We are standing in God’s grace whether we’re afraid to get on a plane or jump in the deep end. We are standing in God’s grace whether we are fighting ISIS or fighting heroin addiction. We are standing in God’s grace whether we are clean and sober or getting back on the wagon this morning. We are standing in God’s grace whether our marriage is 40 years old or it is dissolving in anger and sorrow right before our eyes. We are standing in God’s grace whether we can climb the stairs two at a time or need to be wheeled in to the room. We are standing in God’s grace whether we have abundant diversified portfolios or are struggling to pay the rent. We are standing in God’s grace with our clean bills of health and through our rounds of chemo. We are standing in God’s grace whether our kid’s going to Harvard or she’s sitting in jail. We are all standing in God’s grace no matter who we are or where we’re at.

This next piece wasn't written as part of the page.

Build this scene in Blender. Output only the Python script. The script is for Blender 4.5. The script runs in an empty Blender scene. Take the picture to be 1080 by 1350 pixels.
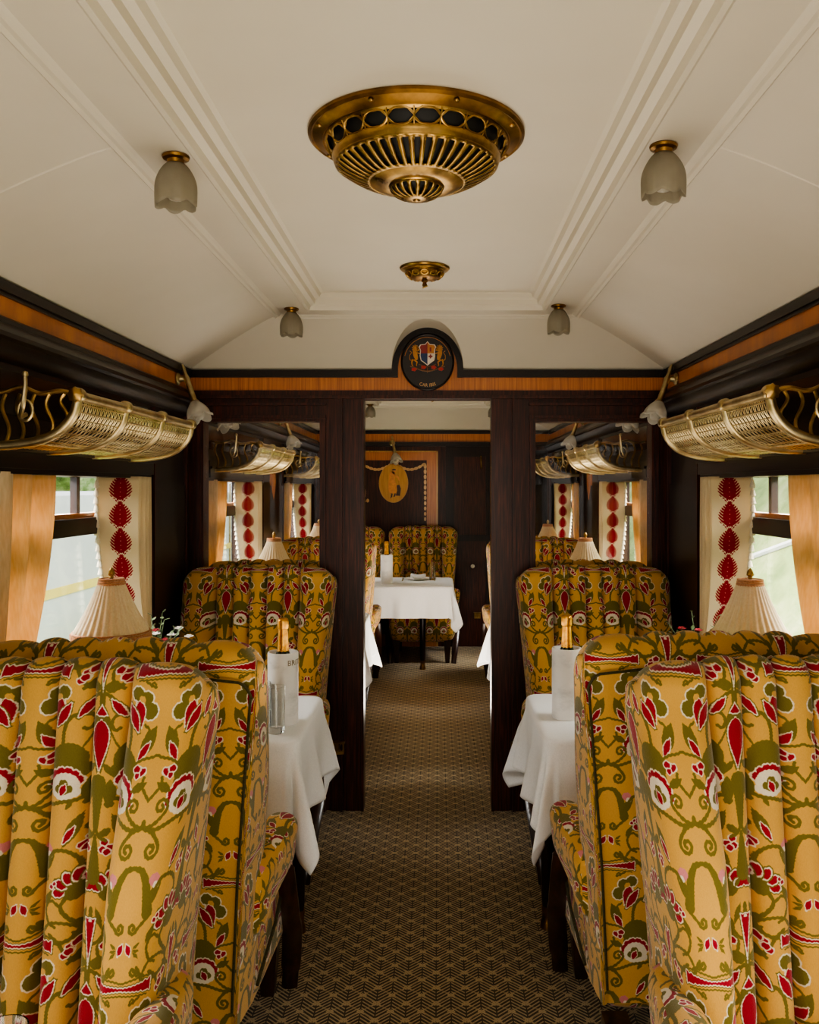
import bpy, bmesh, math, random
import numpy as np
from mathutils import Vector, Matrix
PI = math.pi
random.seed(4)
SC = bpy.context.scene
COL = SC.collection

# ------------------------------------------------------------------ helpers
class MB:
    """Collects verts / faces / per-corner uvs and links them as ONE mesh object."""
    def __init__(s): s.v = []; s.f = []; s.uv = {}
    def add(s, vs, fs, uvs=None):
        o = len(s.v); s.v += [tuple(p) for p in vs]
        for i, f in enumerate(fs):
            if uvs is not None: s.uv[len(s.f)] = [uvs[k] for k in f]
            s.f.append(tuple(o + k for k in f))
        return s
    def box(s, x0, x1, y0, y1, z0, z1):
        vs = [(x, y, z) for x in (x0, x1) for y in (y0, y1) for z in (z0, z1)]
        return s.add(vs, [(0,1,3,2),(4,6,7,5),(0,4,5,1),(2,3,7,6),(0,2,6,4),(1,5,7,3)])
    def rbox(s, c, size, r, n=6, fn=None, uvs=None):
        bm = bmesh.new(); bmesh.ops.create_cube(bm, size=2.0)
        bmesh.ops.subdivide_edges(bm, edges=bm.edges[:], cuts=n, use_grid_fill=True)
        h = Vector(size) * .5; out = []
        for v in bm.verts:
            p = Vector((v.co.x*h.x, v.co.y*h.y, v.co.z*h.z))
            q = Vector([max(-h[i]+r, min(h[i]-r, p[i])) for i in range(3)])
            d = p - q
            if d.length > 1e-9: p = q + d.normalized() * r
            p = p + Vector(c)
            out.append(tuple(fn(p) if fn else p))
        bm.verts.index_update()
        s.add(out, [tuple(v.index for v in f.verts) for f in bm.faces]); bm.free(); return s
    def tube(s, pts, r, n=8, cap=True, flat=None):
        P = [Vector(p) for p in pts]; R = r if isinstance(r, (list, tuple)) else [r]*len(P)
        up = None; rings = []
        for i, p in enumerate(P):
            t = (P[min(i+1, len(P)-1)] - P[max(i-1, 0)])
            if t.length < 1e-9: t = Vector((0,0,1))
            t.normalize()
            if up is None:
                up = Vector((0,0,1)) if abs(t.z) < .9 else Vector((1,0,0))
            a = t.cross(up)
            if a.length < 1e-6: a = t.cross(Vector((1,0,0)))
            a.normalize(); b = a.cross(t).normalized(); up = b
            fx, fy = flat or (1, 1)
            rings.append([p + (a*math.cos(2*PI*k/n)*fx + b*math.sin(2*PI*k/n)*fy)*R[i] for k in range(n)])
        vs = [q for g in rings for q in g]; fs = []
        for i in range(len(P)-1):
            for k in range(n):
                fs.append((i*n+k, i*n+(k+1)%n, (i+1)*n+(k+1)%n, (i+1)*n+k))
        if cap:
            fs.append(tuple(range(n))[::-1]); fs.append(tuple((len(P)-1)*n+k for k in range(n)))
        return s.add(vs, fs)
    def lathe(s, prof, n=32, c=(0,0,0), M=None, mod=None, skip=None):
        """prof = [(r, z)...] about z; mod(a, i, r, z)->(r, z); skip(k, i) leaves a face out."""
        vs = []; fs = []
        for i, (r, z) in enumerate(prof):
            for k in range(n):
                a = 2*PI*k/n; rr, zz = mod(a, i, r, z) if mod else (r, z)
                p = Vector((rr*math.cos(a), rr*math.sin(a), zz))
                if M is not None: p = M @ p
                vs.append(p + Vector(c))
        for i in range(len(prof)-1):
            for k in range(n):
                if skip and skip(k, i): continue
                fs.append((i*n+k, i*n+(k+1)%n, (i+1)*n+(k+1)%n, (i+1)*n+k))
        return s.add(vs, fs)
    def grid(s, nu, nv, fn, uv=None):
        vs = [fn(i/nu, j/nv) for j in range(nv+1) for i in range(nu+1)]
        us = [uv(i/nu, j/nv) for j in range(nv+1) for i in range(nu+1)] if uv else None
        w = nu+1
        return s.add(vs, [(j*w+i, j*w+i+1, (j+1)*w+i+1, (j+1)*w+i) for j in range(nv) for i in range(nu)], us)
    def prism(s, pts, fn, d0, d1):
        """closed outline pts (a, b) -> fn(a, b, d) between depths d0 and d1."""
        n = len(pts)
        vs = [fn(a, b, d0) for a, b in pts] + [fn(a, b, d1) for a, b in pts]
        fs = [tuple(range(n))[::-1], tuple(range(n, 2*n))] + [(k, (k+1)%n, n+(k+1)%n, n+k) for k in range(n)]
        return s.add(vs, fs)
    def band(s, outer, inner, fn, d0, d1):
        n = len(outer)
        vs = [fn(a,b,d) for d in (d0, d1) for L in (outer, inner) for a, b in L]; fs = []
        for k in range(n):
            q = (k+1) % n
            fs += [(k, q, n+q, n+k), (2*n+k, 3*n+k, 3*n+q, 2*n+q), (k, 2*n+k, 2*n+q, q), (n+k, n+q, 3*n+q, 3*n+k)]
        return s.add(vs, fs)

def mesh_of(name, mb, mat, smooth=40, boxuv=None):
    me = bpy.data.meshes.new(name); me.from_pydata(mb.v, [], mb.f)
    if mb.uv or boxuv:
        L = me.uv_layers.new(name='UVMap')
        for p in me.polygons:
            q = mb.uv.get(p.index)
            if q is not None and not boxuv:
                for k, li in enumerate(p.loop_indices): L.data[li].uv = q[k]
            elif boxuv:
                n = p.normal
                for li in p.loop_indices:
                    L.data[li].uv = boxuv(Vector(me.vertices[me.loops[li].vertex_index].co), n)
    bm = bmesh.new(); bm.from_mesh(me); bmesh.ops.recalc_face_normals(bm, faces=bm.faces[:]); bm.to_mesh(me); bm.free()
    if smooth:
        me.polygons.foreach_set('use_smooth', [True]*len(me.polygons))
        me.set_sharp_from_angle(angle=math.radians(smooth))
    me.materials.append(mat)
    return me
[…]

In the Church of Jesus Christ, our gay brothers and sisters don’t have to hide who they are. Our brothers and sisters of color don’t have to stay away. Our new immigrants – documented or not – need not live in the shadows. And we don’t have to either – not out there and, I pray to God, not in here.

Especially not in here. Especially not in our own faith community where I pray we do not hide our differing opinions from each other, the same people with whom we pray and worship and sing, from the same people with whom we rejoice during baptisms and weddings and health recoveries and good news, from the same people with whom we lament and cry in the face of misfortune and illness and death. See, the real shame is when we forget we all belong to God, when we forget, as Paul wrote, that God’s love has been poured into our hearts through the Holy Spirit, enabling us all to stand tall in God’s grace with eyes not lowered in fear and shame, but with heads held high.

This passage was written by Paul to empower the Romans to remember the promises of God, to ignore the shaming culture around them and to see the strength and character and hope that can come from their own suffering and to stand tall. This same passage empowers us today to stand together as a beacon of hope in this culture, in this community, especially to those who are suffering or hiding in shame. And it empowers us to stand and face each other when we disagree within our own faith community with open hearts and open arms and even more love because through our mutual faith, we are all standing in God’s grace.

We baptized another baby in our midst this morning and we blessed him with the prayer that he never be ashamed to confess a personal faith in God. We were all blessed at our Baptisms and now we live in community with one another in this part of the body of Christ. May we never be ashamed to confess a personal faith in God and may we never be ashamed to accept each other with all our fears and all our flaws and, especially today, with all our opinions. Amen.

 

[1] Margaret P. Aymer, Feasting on the Word Year C Volume 3, eds. David L. Bartlett and Barbara Brown Taylor, (Louisville: Westminster John Knox Press, 2010), 39.

[2] Ibid.

[3] Philip F. Esler, Conflict and Identity in Romans: The Social Setting of Paul’s Letter (Minneapolis, Fortress Press, 2003), 139.

[4] Aymer, 39.

[5] Linda E. Thomas, Feasting on the Word Year C Volume 3, eds. David L. Bartlett and Barbara Brown Taylor, (Louisville: Westminster John Knox Press, 2010), 38.